In another one of Paul’s letters, he describes it like this: “You, who were dead in your trespasses and the uncircumcision of your flesh, God made alive together with him, having forgiven us all our trespasses, by canceling the record of debt that stood against us with its legal demands. This he set aside, nailing it to the cross.” (Col. 2:13–14)
You’ll notice how legal-sounding his language is. It’s the kind of language you’d hear in a courtroom. Paul does that on purpose. He wants to communicate the full weight of what’s been done for us. Our debt is paid. Our death sentence has been removed. We have a new standing before God. Not because of anything we’ve done but because of what Christ has done.
We’ve been forgiven, and now when God looks at us, the words “Not Guilty” are over us. In order for this to be true about us, in order to receive that new standing, to be made a new creation, we must acknowledge that we bring nothing to the table. We come with empty hands to receive the gifts of a gracious God.
Paul shows why that’s important in in the end of verse 8 leading into verse 9. He says that this forgiveness, this grace, is a gift of God, not a result of works so that no one can boast.

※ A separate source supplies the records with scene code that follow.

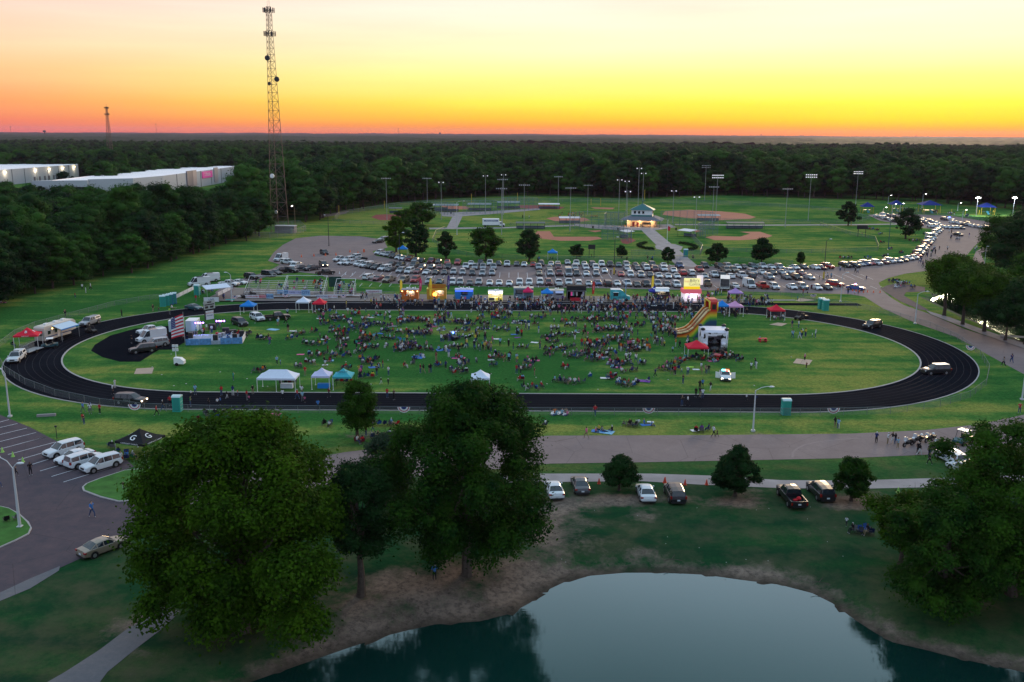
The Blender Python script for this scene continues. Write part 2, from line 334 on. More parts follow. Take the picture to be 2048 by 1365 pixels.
c_ = mx(mapr(nC, .38, .7, 0, .6), c_, (.014, .045, .012)); nE = noise(4, 6, .8); c_ = mx(mapr(nE, .42, .68, 0, .6), c_, (.016, .045, .018)); c_ = mx(mapr(noise(2.3, 6, .8), .5, .75, 0, .45), c_, (.14, .24, .08))
soil = mx(mapr(nB, .3, .7), (.11, .085, .07), (.28, .215, .17)); soil = mx(mapr(nC, .42, .65, 0, .75), soil, (.035, .032, .028)); soil = mx(mapr(nE, .45, .7, 0, .5), soil, (.25, .2, .17))
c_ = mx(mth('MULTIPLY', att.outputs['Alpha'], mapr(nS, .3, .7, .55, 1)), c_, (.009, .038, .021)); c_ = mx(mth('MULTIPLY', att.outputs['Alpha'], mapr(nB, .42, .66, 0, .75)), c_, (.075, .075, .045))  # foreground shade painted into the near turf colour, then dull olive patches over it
fd = mth('ADD', sp.outputs[0], mth('MULTIPLY', mth('SUBTRACT', nB, .5), 1.9)); fd = mth('ADD', fd, mth('MULTIPLY', mth('SUBTRACT', nC, .5), .9))
c_ = mx(mapr(fd, .38, .85), c_, soil); c_ = mx(mapr(sp.outputs[2], .75, 1.0, 0, .75), c_, (.03, .026, .02))
t.links.new(c_, b.inputs['Base Color']); bp = TN('Bump'); bp.inputs['Strength'].default_value = .35; bp.inputs['Distance'].default_value = .12
hs = mth('ADD', nC, noise(9, 4, .7)); t.links.new(hs, bp.inputs['Height']); t.links.new(bp.outputs[0], b.inputs['Normal'])
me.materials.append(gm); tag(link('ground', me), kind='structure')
# water
wm = bpy.data.materials.new('pond_water'); wm.use_nodes = True; t = wm.node_tree; b = t.nodes['Principled BSDF']; o_ = t.nodes['Material Output']
b.inputs['Base Color'].default_value = (.003, .026, .022, 1); b.inputs['Roughness'].default_value = .6; b.inputs['Specular IOR Level'].default_value = 0
geo = TN('NewGeometry'); bp = TN('Bump'); bp.inputs['Strength'].default_value = .18; bp.inputs['Distance'].default_value = .03
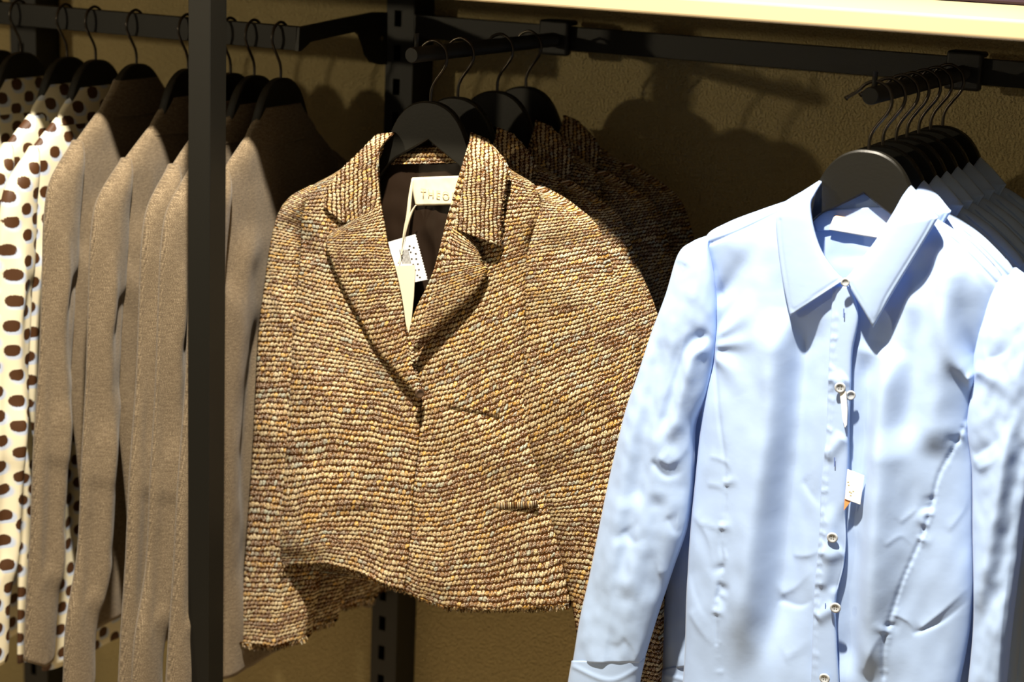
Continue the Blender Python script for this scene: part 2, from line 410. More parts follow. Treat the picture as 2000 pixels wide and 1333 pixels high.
gr = empty('garment_rail', (-1.447, -.322, 1.442), 'flat black garment rail with the grey blazers and dotted blouses on it', 'rail')
boxes('rail', [(-1.6, 0, -.0075, .0075, -.016, .016)], POSTM, gr, .0008)
arm = [(585, 54), (660, 38), (732, 24), (757, 24), (757, 126), (742, 126), (728, 122), (718, 108), (711, 84), (705, 69), (697, 62), (650, 72), (607, 82), (597, 92), (588, 100), (583, 100)]
poly = [at_x(a, b, -1.443)-np.array([-1.447, -.322, 1.442]) for a, b in arm]
V, Fc = prism(poly, 0, -.002, .004); mesh_obj('bracket_arm', V, Fc, BLACK, gr, False)
p = at_x(745, 75, -1.443); V, Fc = tube_mesh([(-1.4435+1.447, p[1]+.322, p[2]-1.442), (.0055, p[1]+.322, p[2]-1.442)], .0033, 16)
o = mesh_obj('screw', V, Fc, plain('bright_screw', (.6, .55, .4), .3, 1.0), gr, False); o['label'] = 'bright metal screw'

# shelves above the bays
def shelf(x0, x1, label):
    e = empty('shelf', (x0, -.51, 1.5206), label, 'shelf')
    n0 = .0245 if x0 > -2 else 0; n1 = x1-x0 if x0 > -2 else x1-x0-.0235
    bd = [(0, x1-x0, 0, .448, 0, .0215), (n0, n1, .446, .508, 0, .0215)]
    boxes('board', [(0, x1-x0, 0, .508, 0, .0215)] if x0 > -2 and x0 > -1.43 else bd, SHELFM, e, .0035); return e
shelf(-1.4475, 1.6, 'cream shelf board above the tweed jackets and blue shirts')
shelf(-3.4, -1.4475, 'cream shelf board above the grey blazers, just out of the frame')
V, Fc = [], []
pile = empty('folded_trousers', (-.40, -.1, 1.542), 'dark plum folded garment lying at the back of the cream shelf', 'clothes')
for i in range(2):
    P = []
    ww, dd = .42-.01*i, .12
    boxes('fold', [(-ww, ww, -dd+.004*i, .03, .0006+.016*i, .0155+.016*i)], NAVY, pile, .007)

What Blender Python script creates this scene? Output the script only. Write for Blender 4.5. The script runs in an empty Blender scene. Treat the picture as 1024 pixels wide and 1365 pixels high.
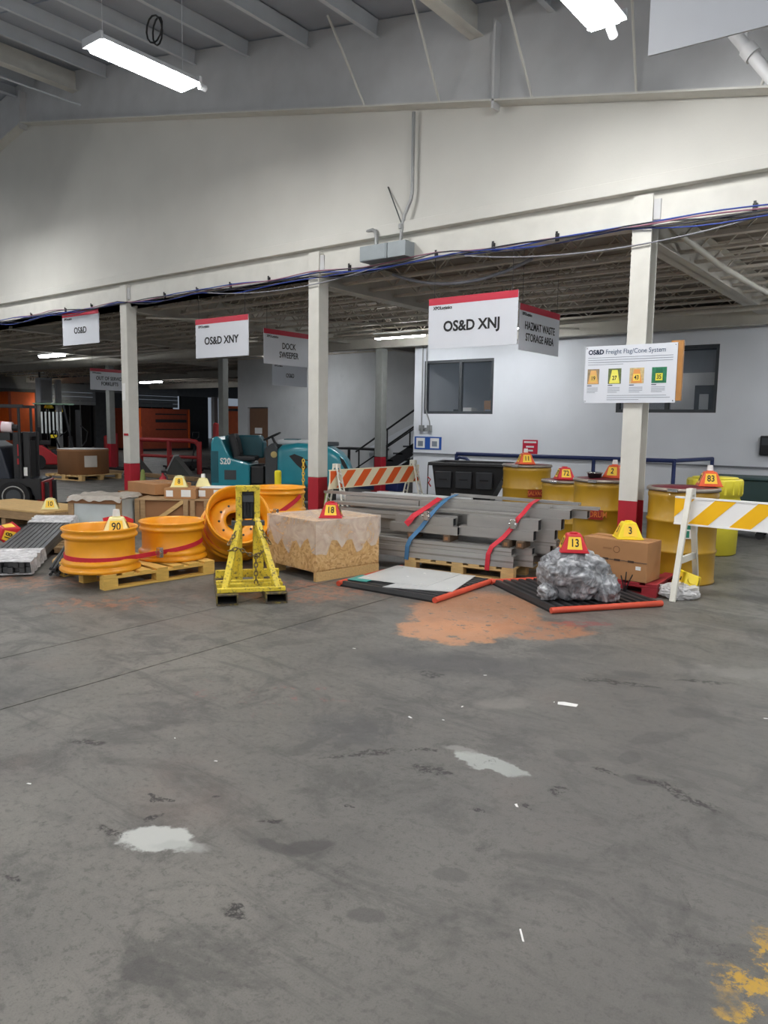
import bpy, bmesh, math, random
from mathutils import Vector, Matrix, noise
random.seed(7)
S = bpy.context.scene
C = S.collection
PI = math.pi
YAW = 0.6559          # the camera's turn to the left of the building's long axis

# ------------------------------------------------------------------ camera
cd = bpy.data.cameras.new('camera'); cam = bpy.data.objects.new('camera', cd); C.objects.link(cam)
def cam_matrix(yaw, pitch, roll, loc):
    f = Vector((-math.sin(yaw)*math.cos(pitch), math.cos(yaw)*math.cos(pitch), -math.sin(pitch)))
    r = Vector((math.cos(yaw), math.sin(yaw), 0)); u = r.cross(f)
    r2 = r*math.cos(roll)+u*math.sin(roll); u2 = -r*math.sin(roll)+u*math.cos(roll)
    m = Matrix((r2, u2, -f)).transposed().to_4x4(); m.translation = loc
    return m
cam.matrix_world = cam_matrix(YAW, 0.1171, 0.0146, Vector((0, 0, 1.6)))
cd.sensor_fit = 'HORIZONTAL'; cd.sensor_width = 36; cd.lens = 36*1000/1024
cd.clip_start = 0.05; cd.clip_end = 300
S.camera = cam
# ------------------------------------------------------------------ world and exposure
w = bpy.data.worlds.new('world'); S.world = w; w.use_nodes = True
w.node_tree.nodes['Background'].inputs[0].default_value = (0.72, 0.84, 1.0, 1)
w.node_tree.nodes['Background'].inputs[1].default_value = 0.22
S.view_settings.view_transform = 'Standard'; S.view_settings.look = 'None'
S.view_settings.gamma = 1.0; S.view_settings.use_curve_mapping = False
S.view_settings.exposure = 0.2
HB = 95.0      # emission of the high bay lamps
LB = 42.0      # emission of the lamps under the low ceiling

# ------------------------------------------------------------------ helpers
def lin(c):
    return tuple((x/255/12.92 if x/255 <= 0.04045 else ((x/255+0.055)/1.055)**2.4) for x in c)
MATS = {}
def mat(name, col, rough=0.6, metal=0.0, var=0.12, scale=6.0, bump=0.0, bscale=40.0, dirt=None, dirt_amt=0.45, dscale=3.0,
        emit=0.0, alpha=1.0, trans=0.0, coat=0.0, stretch=None, spec=0.5):
    if name in MATS: return MATS[name]
    m = bpy.data.materials.new(name); m.use_nodes = True
    nt = m.node_tree; N = nt.nodes; L = nt.links; b = N['Principled BSDF']
    tc = N.new('ShaderNodeTexCoord'); src = tc.outputs['Object']
    if stretch:
        mp = N.new('ShaderNodeMapping'); mp.inputs['Scale'].default_value = stretch
        L.new(src, mp.inputs[0]); src = mp.outputs[0]
    nz = N.new('ShaderNodeTexNoise'); nz.inputs['Scale'].default_value = scale; nz.inputs['Detail'].default_value = 5
    L.new(src, nz.inputs['Vector'])
    c = lin(col)
    rp = N.new('ShaderNodeValToRGB')
    rp.color_ramp.elements[0].position = 0.3; rp.color_ramp.elements[1].position = 0.7
    rp.color_ramp.elements[0].color = tuple(max(0, x*(1-var)) for x in c)+(1,)
    rp.color_ramp.elements[1].color = tuple(min(1, x*(1+var)) for x in c)+(1,)
    L.new(nz.outputs['Fac'], rp.inputs[0]); out = rp.outputs[0]
    if dirt:
        n2 = N.new('ShaderNodeTexNoise'); n2.inputs['Scale'].default_value = dscale; n2.inputs['Detail'].default_value = 9
        n2.inputs['Roughness'].default_value = 0.7
        L.new(src, n2.inputs['Vector'])
        r2 = N.new('ShaderNodeValToRGB'); r2.color_ramp.elements[0].position = 1-dirt_amt-0.06; r2.color_ramp.elements[1].position = 1-dirt_amt+0.06
        L.new(n2.outputs['Fac'], r2.inputs[0])
        mx = N.new('ShaderNodeMix'); mx.data_type = 'RGBA'; mx.inputs[7].default_value = lin(dirt)+(1,)
        L.new(out, mx.inputs[6]); L.new(r2.outputs[0], mx.inputs[0]); out = mx.outputs[2]
    L.new(out, b.inputs['Base Color'])
    b.inputs['Roughness'].default_value = rough; b.inputs['Metallic'].default_value = metal
    b.inputs['Specular IOR Level'].default_value = spec
    b.inputs['Coat Weight'].default_value = coat
    b.inputs['Alpha'].default_value = alpha; b.inputs['Transmission Weight'].default_value = trans
    if emit:
        b.inputs['Emission Color'].default_value = c+(1,); b.inputs['Emission Strength'].default_value = emit
    if bump:
        n3 = N.new('ShaderNodeTexNoise'); n3.inputs['Scale'].default_value = bscale; n3.inputs['Detail'].default_value = 4
        L.new(src, n3.inputs['Vector'])
        bp = N.new('ShaderNodeBump'); bp.inputs['Strength'].default_value = bump; bp.inputs['Distance'].default_value = 0.02
        L.new(n3.outputs['Fac'], bp.inputs['Height']); L.new(bp.outputs[0], b.inputs['Normal'])
    MATS[name] = m
    return m

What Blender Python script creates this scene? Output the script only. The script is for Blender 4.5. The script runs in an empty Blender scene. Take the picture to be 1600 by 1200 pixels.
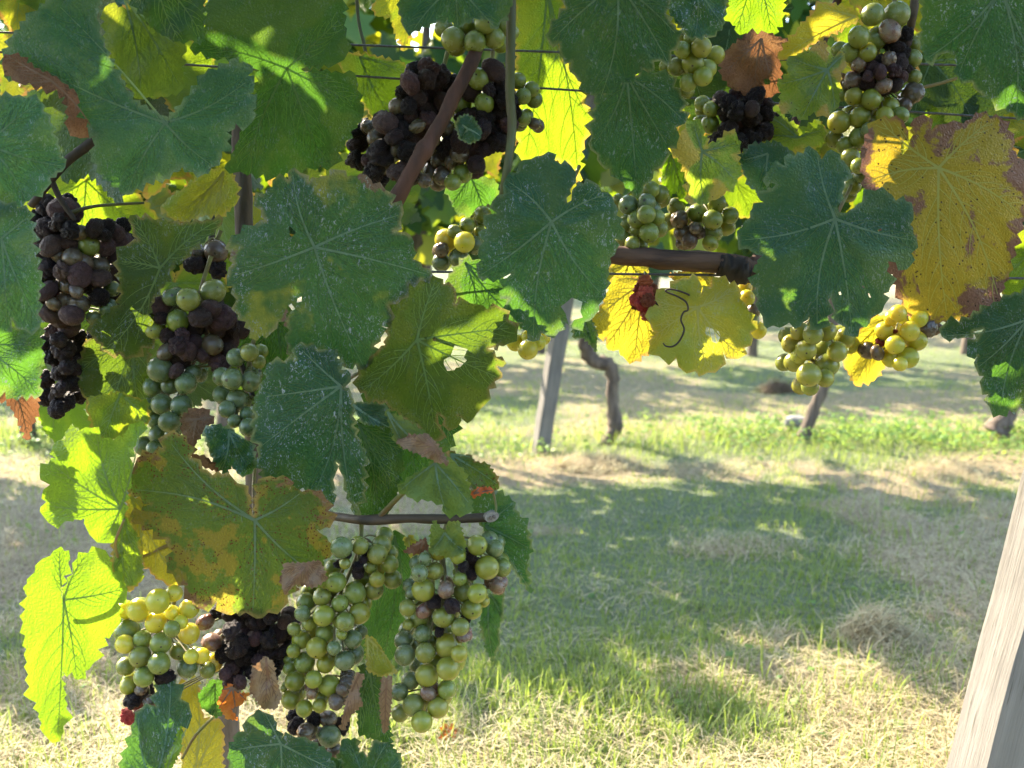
import bpy, bmesh, math, random
import numpy as np
from mathutils import Vector, Matrix, Quaternion, noise as mnoise
from mathutils.geometry import delaunay_2d_cdt

SC = bpy.context.scene
COL = SC.collection
RND = random.Random(11)
NPR = np.random.RandomState(5)

# ------------------------------------------------------------------ camera, sky, sun, exposure
FPX, CAMH, PITCH = 1556.0, 0.68, math.radians(9.31)
cd = bpy.data.cameras.new('camera')
cd.sensor_width = 36.0
cd.lens = 36.0 * FPX / 1600.0
cd.clip_start, cd.clip_end = 0.02, 500.0
cd.dof.use_dof = True
cd.dof.focus_distance = 0.86
cd.dof.aperture_fstop = 8.5
cam = bpy.data.objects.new('camera', cd)
COL.objects.link(cam)
cam.location = (0, 0, CAMH)
cam.rotation_euler = (math.pi / 2 - PITCH, 0, 0)
SC.camera = cam

SUN_EL, SUN_AZ = math.radians(36), math.radians(-40)      # azimuth from +Y towards +X
TO_SUN = Vector((math.sin(SUN_AZ) * math.cos(SUN_EL), math.cos(SUN_AZ) * math.cos(SUN_EL), math.sin(SUN_EL)))
world = bpy.data.worlds.new('World')
SC.world = world
world.use_nodes = True
wn = world.node_tree
sky = wn.nodes.new('ShaderNodeTexSky')
sky.sky_type = 'NISHITA'
sky.sun_disc = False
sky.sun_elevation = SUN_EL
sky.sun_rotation = SUN_AZ
sky.air_density, sky.dust_density, sky.ozone_density = 1.0, 1.2, 1.2
wn.links.new(sky.outputs[0], wn.nodes['Background'].inputs[0])
wn.nodes['Background'].inputs[1].default_value = 0.15
sd = bpy.data.lights.new('sun', 'SUN')
sd.energy, sd.angle, sd.color = 3.5, math.radians(0.55), (1.0, 0.87, 0.66)
sun = bpy.data.objects.new('sun', sd)
COL.objects.link(sun)
sun.rotation_euler = TO_SUN.to_track_quat('Z', 'Y').to_euler()
vs = SC.view_settings
vs.view_transform, vs.look, vs.gamma, vs.use_curve_mapping = 'Standard', 'None', 1.0, False
vs.exposure = 2.95
cy = SC.cycles
cy.max_bounces, cy.diffuse_bounces, cy.glossy_bounces, cy.transmission_bounces = 8, 4, 3, 5
cy.use_denoising = True
cy.caustics_reflective = cy.caustics_refractive = False

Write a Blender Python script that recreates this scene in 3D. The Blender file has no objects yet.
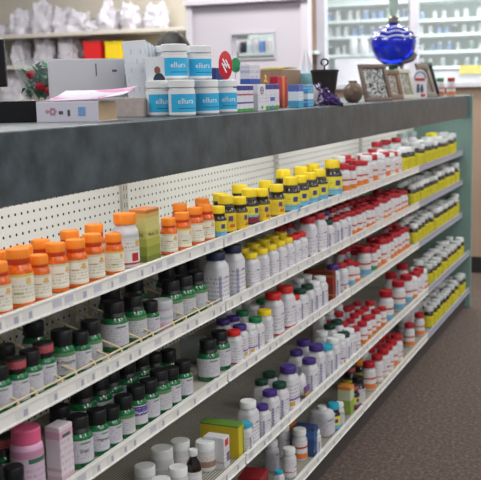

That word ‘boast’ is a bit unfamiliar. It’s not really a word that we use outside of reading the Bible these days to be honest.
It’s similar to bragging or bigging yourself up. But it’s a bit more than that. It’s not so much about bragging about your accomplishments but it has more to do with where you find your identity.
The risk that Paul sees here is that if we as Christians start to believe that we somehow earned our salvation based on how we lived our lives before Christ, then that automatically translates to how we view the significance of our lives after Christ.
It’s similar to what I said before about faith.